## Short task
Identify and reproduce every line holding the string "scene".

## Material
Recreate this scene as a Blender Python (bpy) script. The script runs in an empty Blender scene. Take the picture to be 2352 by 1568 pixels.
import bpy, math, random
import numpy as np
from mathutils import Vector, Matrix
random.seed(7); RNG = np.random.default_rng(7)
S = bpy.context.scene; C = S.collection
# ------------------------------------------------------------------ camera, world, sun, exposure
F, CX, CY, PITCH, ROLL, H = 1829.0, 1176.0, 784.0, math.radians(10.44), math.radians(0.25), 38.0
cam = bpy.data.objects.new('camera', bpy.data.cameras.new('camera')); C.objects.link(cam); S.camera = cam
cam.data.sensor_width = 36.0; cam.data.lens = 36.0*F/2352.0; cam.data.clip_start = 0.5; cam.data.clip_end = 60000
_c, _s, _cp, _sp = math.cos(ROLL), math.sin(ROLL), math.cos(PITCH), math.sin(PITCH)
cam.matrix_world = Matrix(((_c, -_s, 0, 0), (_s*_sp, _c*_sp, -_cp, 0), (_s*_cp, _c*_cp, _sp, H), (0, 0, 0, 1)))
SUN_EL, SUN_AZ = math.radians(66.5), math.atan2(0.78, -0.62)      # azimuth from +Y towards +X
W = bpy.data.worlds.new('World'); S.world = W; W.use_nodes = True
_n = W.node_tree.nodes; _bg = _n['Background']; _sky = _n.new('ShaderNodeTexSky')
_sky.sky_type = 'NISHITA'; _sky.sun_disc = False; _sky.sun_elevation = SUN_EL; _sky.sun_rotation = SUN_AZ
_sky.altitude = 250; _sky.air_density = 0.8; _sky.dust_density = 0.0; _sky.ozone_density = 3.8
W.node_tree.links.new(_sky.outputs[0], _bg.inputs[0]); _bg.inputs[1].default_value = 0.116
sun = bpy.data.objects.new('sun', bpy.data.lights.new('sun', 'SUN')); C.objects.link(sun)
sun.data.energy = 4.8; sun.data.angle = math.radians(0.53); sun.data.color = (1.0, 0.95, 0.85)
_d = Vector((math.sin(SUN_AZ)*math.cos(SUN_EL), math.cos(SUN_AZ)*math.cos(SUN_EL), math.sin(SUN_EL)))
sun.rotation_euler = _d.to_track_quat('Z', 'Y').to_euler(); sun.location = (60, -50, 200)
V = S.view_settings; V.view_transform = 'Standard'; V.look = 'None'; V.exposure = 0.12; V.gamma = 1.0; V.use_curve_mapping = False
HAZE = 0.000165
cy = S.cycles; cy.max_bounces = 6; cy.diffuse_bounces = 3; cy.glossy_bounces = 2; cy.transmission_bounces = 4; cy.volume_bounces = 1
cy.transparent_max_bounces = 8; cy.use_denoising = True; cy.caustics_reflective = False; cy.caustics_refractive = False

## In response
Recreate this scene as a Blender Python (bpy) script. The script runs in an empty Blender scene. Take the picture to be 2352 by 1568 pixels.
S = bpy.context.scene; C = S.collection